Autres revenus possibles
Il est possible que la succession comprenne d’autres types de produits, tels que les redevances de droits d’auteur (si la succession comprend des œuvres littéraires, musicales, etc.). Ces produits sont également imposables à l’impôt sur le revenu et doivent être déclarés selon les règles spécifiques applicables à chaque type de revenu. En effet, les redevances de droits d’auteur sont imposables dans la catégorie des BNC (Bénéfices Non Commerciaux) et doivent être déclarées sur le formulaire 2042-C-PRO. Il est donc important d’identifier correctement la nature des revenus générés pour une déclaration conforme.
Les droits de succession (différent de l’impôt sur le revenu)

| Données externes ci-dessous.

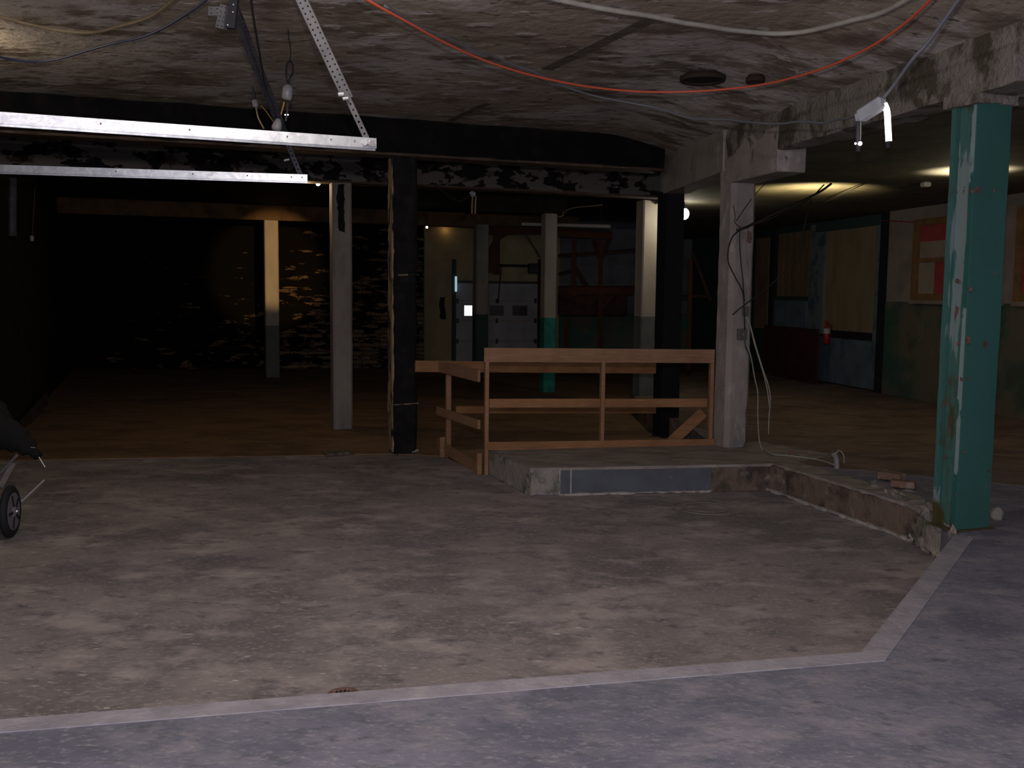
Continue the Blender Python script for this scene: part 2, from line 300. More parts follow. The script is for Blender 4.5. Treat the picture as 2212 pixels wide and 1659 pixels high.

Il est crucial de ne pas confondre l’impôt sur le revenu avec les droits de succession. Les droits de succession sont un impôt sur la transmission du patrimoine suite à un décès (Article 777 du CGI). Ils sont calculés sur la valeur de la succession et sont payés par les héritiers. Le barème des droits de succession est progressif et dépend du lien de parenté entre le défunt et l’héritier. Des abattements sont prévus pour le conjoint survivant, les enfants et d’autres proches (Article 779 du CGI). La Direction Générale des Finances Publiques (DGFiP) estime que les droits de succession représentent environ 15 milliards d’euros de recettes fiscales chaque année. La déclaration des droits de succession se fait via le formulaire 2705.
Les droits de succession sont donc payés sur la valeur de la succession, avant toute imposition sur les revenus que cette succession génère. Ainsi, si vous héritez d’un bien immobilier d’une valeur de 200 000 €, vous devrez payer des droits de succession sur cette somme (après application des éventuels abattements), puis indiquer les loyers que vous percevrez si vous mettez ce bien en location. Il est possible d’utiliser un simulateur en ligne pour estimer les droits de succession (attention, ces simulateurs ne sont qu’indicatifs et ne remplacent pas un conseil personnalisé). Vous pouvez retrouver un simulateur sur le site service-public.fr.
Optimisation fiscale et conseils pratiques
Pour gérer au mieux votre situation fiscale suite à une succession, voici quelques conseils pratiques :
- Réaliser un inventaire précis : Établir une liste exhaustive de tous les biens, droits et obligations qui composent la succession est la première étape indispensable. Cela inclut les comptes bancaires, les biens immobiliers, les placements financiers, les biens mobiliers, etc.
- Identifier la nature des produits : Déterminer si la succession génère des revenus fonciers, des revenus de capitaux mobiliers, des bénéfices industriels et commerciaux, ou d’autres types de revenus.
- Choisir le régime fiscal le plus avantageux : Comparer les différents régimes fiscaux applicables et choisir celui qui permet de minimiser votre imposition. Par exemple, opter pour le PFU ou le barème progressif pour les revenus de capitaux mobiliers.
- Consulter un professionnel : En cas de situation complexe, n’hésitez pas à faire appel à un professionnel (notaire, avocat fiscaliste, expert-comptable) pour vous conseiller et vous aider à remplir vos obligations fiscales.
- Anticiper la transmission : La planification successorale est une démarche proactive qui permet d’optimiser la transmission de son patrimoine et de réduire les droits de succession pour ses héritiers.
Voici une liste de questions utiles à poser à un professionnel (notaire ou expert-comptable) :
- Quel est l’impact fiscal global de cette succession sur ma situation personnelle ?
- Quels sont les régimes fiscaux les plus avantageux pour les différents types de revenus générés par la succession ?
- Comment puis-je optimiser ma situation fiscale en matière de droits de succession et d’impôt sur le revenu ?
- Quelles sont les démarches à effectuer pour reporter correctement les revenus issus de la succession ?
- Existe-t-il des dispositifs spécifiques d’exonération ou d’allègement fiscal auxquels je peux prétendre ?
Pour conclure
En conclusion, la succession elle-même n’est pas imposable à l’impôt sur le revenu en France. Cependant, les produits qu’elle génère (revenus fonciers, revenus de capitaux mobiliers, bénéfices d’une entreprise, etc.) peuvent l’être. Il est donc essentiel d’identifier la nature de ces produits et de les indiquer correctement pour éviter les sanctions fiscales. En cas de doute, n’hésitez pas à consulter un professionnel pour vous accompagner dans vos démarches.
Nous vous encourageons à approfondir vos connaissances en consultant les ressources officielles (site des impôts, etc.) et à consulter un professionnel pour une analyse personnalisée de votre situation. Bien déclarer et comprendre les implications fiscales d’une succession est le meilleur moyen d’éviter les mauvaises surprises. En cas de litige avec l’administration fiscale, il est possible de saisir le conciliateur fiscal départemental.